In a 1941 lecture in New York City, the Jewish scholar Leo Strauss reflected on his experience as a university student in his native Germany in the 1920s as a way to introduce his American audience to the contrast between what he called “closed” and “open societies.” (Four years later, Karl Popper, another German-speaking philosopher of Jewish extraction, would popularize these terms.) Matthew Rose writes:
Strauss’s portrait of his classmates was unsparing, but not disdainful. Strauss described young men full of vehement certainty about what they rejected, but inarticulate and unreflective about what they affirmed. “The prospect of a pacified planet, without rulers and ruled,” he observed, “was positively horrifying to [them].” Strauss lamented that their passions found no outlet other than the crudest propaganda. Unable to understand or express themselves in any other way—Strauss noted that they had largely rejected Christian belief—they gave voice to savage forms of group identity. The mark of barbarism, Strauss explained, was the belief that truth and justice should be defined in terms of ethnic or racial membership.

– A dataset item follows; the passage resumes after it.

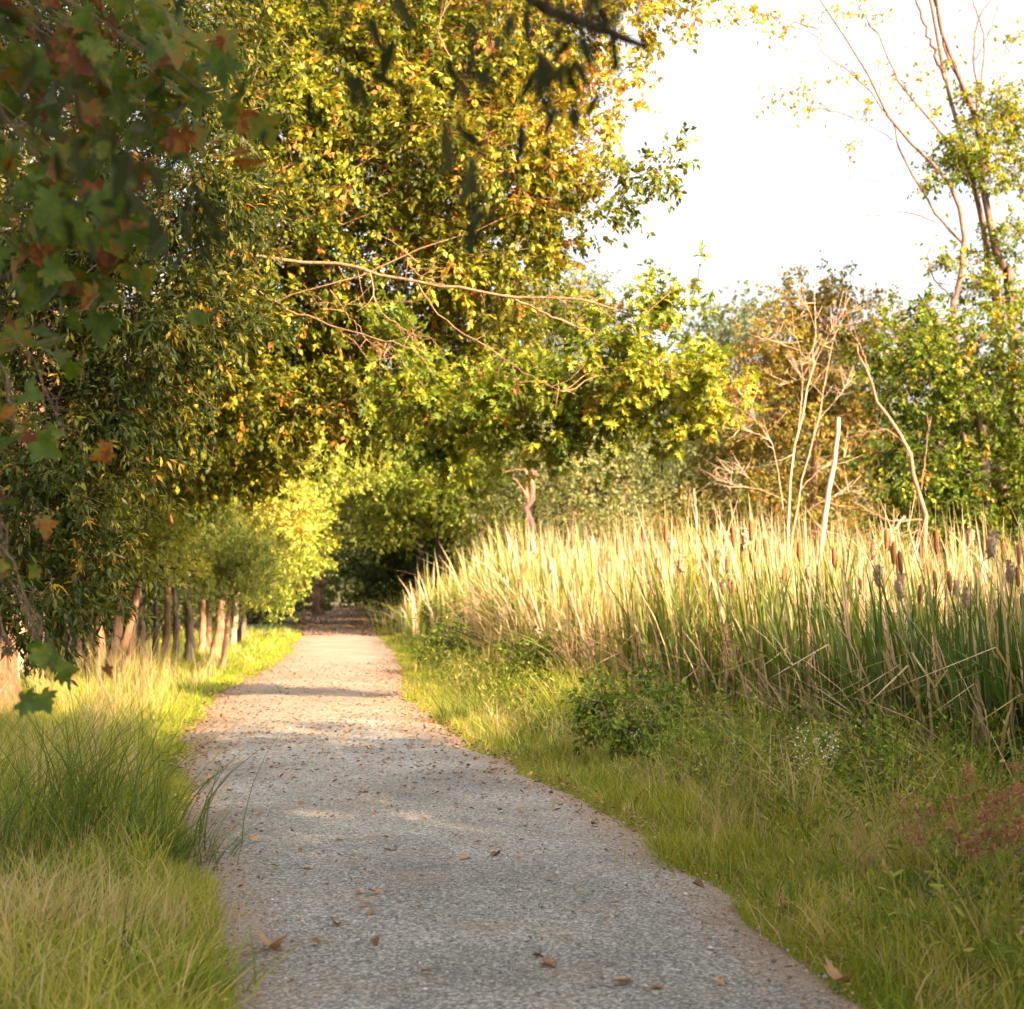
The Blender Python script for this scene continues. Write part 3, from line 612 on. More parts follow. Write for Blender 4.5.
# tall thin stemmed tree against the sky
Yb = 37
def Q(*pts): return [at(x, y, Yb + dy) for x, y, dy in pts]
b1 = at(1022, 560, Yb); b1[2] = 0
def sparse(cm, tm, rng, S):
    for px, py, r, n, t in [(780, 25, 35, 24, .7), (830, 10, 40, 24, .7), (880, 15, 40, 20, .65), (795, 90, 38, 40, .72), (850, 70, 35, 12, .75), (900, 80, 35, 18, .7), (870, 110, 35, 14, .7), (850, 145, 20, 7, .6), (940, 60, 45, 40, .55),
                            (1000, 40, 50, 40, .55), (760, 20, 25, 14, .7), (930, 110, 35, 22, .5), (1015, 90, 40, 40, .5), (800, 110, 25, 16, .75), (740, 15, 20, 9, .7), (960, 250, 50, 30, .5)]:
        c = at(px, py, Yb); s = r * Yb / F; n = int(n * 1.6)
        w = np.linalg.norm(S - c, axis=1) + np.where(S[:, 2] > c[2] - .2, 2, 0); g = S[np.argmin(w)]
        mq = wob([g, (g + c) / 2 + (0, 0, .12), c], 12, .02, rng); tube(tm, mq, .016, .005, 4, .6)
        for _ in range(6):
            a = mq[rng.integers(5, 12)]; e = c + rng.normal(0, .6, 3) * s * (1, 1, .6); tq = wob([a, (a + e) / 2 + rng.normal(0, .04, 3), e], 7, .015, rng); tube(tm, tq, .008, .0025, 4, .6)
            leaves(cm, tq[2:], rng.normal(0, .7, (5, 3)) + (0, 0, -.5), rng.normal(0, 1, (5, 3)), rng.uniform(.10, .17, 5), np.clip(rng.normal(t + .15, .12, 5), 0, 1), 'broad')
        n = n // 2
        p = c + rng.normal(0, .55, (n, 3)) * s * (1, 1, .55); d = rng.normal(0, .7, (n, 3)) + (0, 0, -.5)
        leaves(cm, p, d, rng.normal(0, 1, (n, 3)), rng.uniform(.10, .18, n), np.clip(rng.normal(t + .15, .12, n), 0, 1), 'broad')
make_tree('tall_ash_tree', 'tall thin limbed tree losing its leaves against the white sky at right', 'tree',
  [(np.vstack([b1, Q((1012, 300, 0), (1000, 265, 0), (985, 200, 0), (975, 120, 0), (945, 40, 0), (925, -60, 0))]), .15, .03),
   (np.vstack([b1 + (-.4, .1, 0), Q((1000, 330, .3), (990, 280, .3), (983, 225, .3), (965, 150, .3), (948, 90, .3), (930, 0, .3), (915, -60, .3))]), .11, .025),
   (np.vstack([b1 + (-.9, 0, 0), Q((955, 330, -.2), (958, 290, -.2), (965, 240, -.2), (955, 195, -.2), (930, 160, -.2), (893, 125, -.2), (860, 60, -.2), (820, 0, -.2))]), .085, .02)],
  [cl(*a) for a in [(975, 150, Yb, 45, 24, None, .05, .8), (1005, 125, Yb, 40, 26, None, .15, .8), (950, 175, Yb, 30, 14, None, -.1, .7), (1015, 175, Yb, 40, 22, None, .1, .7), (990, 100, Yb, 36, 16, None, .1, .5), (985, 290, Yb, 40, 20, None, .1, .7), (1010, 240, Yb, 35, 22, None, -.1, .5), (955, 268, Yb, 26, 12, None, 0, .5)]],
  'small', .11, M['green'], M['ash_bark'], 403, dens=135, nl=13, tl=.4, tint=.5, hot=.05, tw=.4, limb_r=.014, extra=sparse,
  limbs=[(Q((963, 243, 0), (945, 225, 0), (920, 185, 0), (900, 150, 0), (890, 120, 0), (860, 80, 0), (822, 50, 0), (818, 20, 0)), .055, .012),
         (Q((935, 222, 0), (905, 212, 0), (870, 216, 0), (815, 210, 0)), .022, .006), (Q((893, 140, 0), (860, 120, 0), (832, 112, 0)), .02, .006), (Q((905, 165, 0), (880, 180, 0), (850, 178, 0), (815, 180, 0)), .018, .005),
         (Q((970, 185, 0), (955, 150, 0), (905, 90, 0), (880, 40, 0), (855, 0, 0), (840, -40, 0)), .05, .014), (Q((945, 80, 0), (930, 40, 0), (915, 0, 0), (900, -40, 0)), .06, .03), (Q((972, 110, 0), (950, 60, 0), (935, 0, 0), (930, -50, 0)), .06, .03),
         (Q((978, 120, 0), (975, 60, 0), (978, 20, 0), (998, -10, 0), (1010, -40, 0)), .045, .02), (Q((980, 100, 0), (984, 40, 0), (972, 0, 0), (965, -40, 0)), .04, .02), (Q((975, 60, 0), (990, 30, 0), (1000, 0, 0)), .03, .015),
         (Q((955, 300, 0), (935, 280, 0), (928, 260, 0), (930, 245, 0)), .03, .01), (Q((950, 285, 0), (935, 283, 0), (905, 282, 0)), .016, .005), (Q((880, 100, 0), (878, 60, 0), (865, 10, 0)), .018, .006), (Q((995, 90, 0), (1010, 50, 0), (1030, 20, 0)), .02, .01)])

# bare dead sapling, pale stub, twisted snag, small snag
def snag(name, label, mat, seed, stems):
    rng = np.random.default_rng(seed); m = MB(); base = None; kf = {'dead_sapling': .5, 'twisted_snag': .55, 'tree_stub': .68, 'broken_snag': .8}.get(name, .8)
    for pts, r0, r1 in stems:
        p = [at(*q) for q in pts]
        if base is None: p[0][2] = float(ground_z(p[0][0], p[0][1])) - .05; base = p[0].copy()
        tube(m, wob(p, 14, r0 * (.12 if name == 'tree_stub' else .4), rng), r0 * kf, r1 * kf, 7, rng.uniform(.4, .9))
        q = wob(p, 20, 0, rng)
        for i in ([] if name == 'tree_stub' else rng.integers(7, 19, 9 if name == 'dead_sapling' else 4)):
            a = q[i]; d = unit((q[-1] - q[0]) * (.5, .5, .5) / np.linalg.norm(q[-1] - q[0]) + rng.normal(0, .5, 3)) * rng.uniform(.15, .6); e = a + d + (0, 0, .06)
            tube(m, [a, a + d * .5, e], .007, .002, 4, .7)
            if name == 'dead_sapling': f = a + d * .5; tube(m, [f, f + rng.normal(0, .1, 3) + (0, 0, .1), f + d * .4 + rng.normal(0, .12, 3)], .004, .0015, 3, .7)
    o = m.build(name, M[mat], None, True, base); tag(o, label, 'dead tree'); return o
Y = 24
snag('dead_sapling', 'bare bleached sapling with upswept branches standing in the reeds', 'bleached', 501, [
  ([(782, 640, Y), (786, 540, Y), (797, 440, Y), (812, 370, Y), (816, 330, Y), (814, 270, Y)], .055, .008), ([(790, 560, Y), (800, 490, Y), (815, 430, Y), (822, 395, Y), (835, 330, Y), (850, 310, Y)], .03, .005),
  ([(783, 510, Y), (778, 470, Y), (770, 440, Y), (755, 420, Y), (735, 405, Y)], .018, .004), ([(770, 440, Y), (745, 430, Y), (705, 426, Y)], .014, .003), ([(785, 500, Y), (760, 490, Y), (735, 485, Y), (712, 478, Y)], .016, .003),
  ([(797, 440, Y), (802, 390, Y), (800, 350, Y), (793, 330, Y)], .015, .004), ([(812, 370, Y), (826, 340, Y), (838, 320, Y)], .013, .003), ([(800, 350, Y), (785, 345, Y), (770, 335, Y)], .010, .002),
  ([(800, 490, Y), (820, 470, Y), (850, 455, Y)], .013, .003), ([(795, 520, Y), (825, 500, Y), (855, 490, Y)], .013, .003), ([(822, 395, Y), (805, 380, Y), (780, 385, Y)], .010, .003), ([(818, 420, Y), (840, 395, Y), (850, 380, Y)], .010, .003),
  ([(816, 330, Y), (808, 310, Y), (795, 300, Y)], .009, .002), ([(755, 420, Y), (750, 400, Y), (740, 395, Y)], .008, .002), ([(760, 490, Y), (745, 475, Y), (728, 472, Y)], .008, .002)])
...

As Rose goes on to explain, Strauss hoped his American listeners would appreciate the appeal of such a rejection of liberal democratic values, and thus become better equipped to oppose it. But to do so, they would first have to understand liberalism’s weaknesses:
Strauss didn’t wish to turn his students into sophisticated enemies of liberalism. His goal was to turn them into virtuous defenders of democracy. But to become true patrons of the open society, they needed qualities of character that could be developed only through a proper appreciation of traditional society. The open society was right to order its common life through the exercise of reason and the arts of civility. But the closed society was also right about some important things. It acknowledged our need to be loyal to a particular people, to inherit a cultural tradition, to admire inequalities of achievement, to reverence the authority of the past, and to experience self-transcendence through self-sacrifice. It acknowledged as well the importance of a leadership class whose decisions expose them to special risk rather than shielding them from it.
As Strauss observed, these are permanent truths, not atavisms, no matter how unpalatable they are to the progressive-minded. A society that cannot affirm them invites catastrophe, no less than does a society that cannot question them.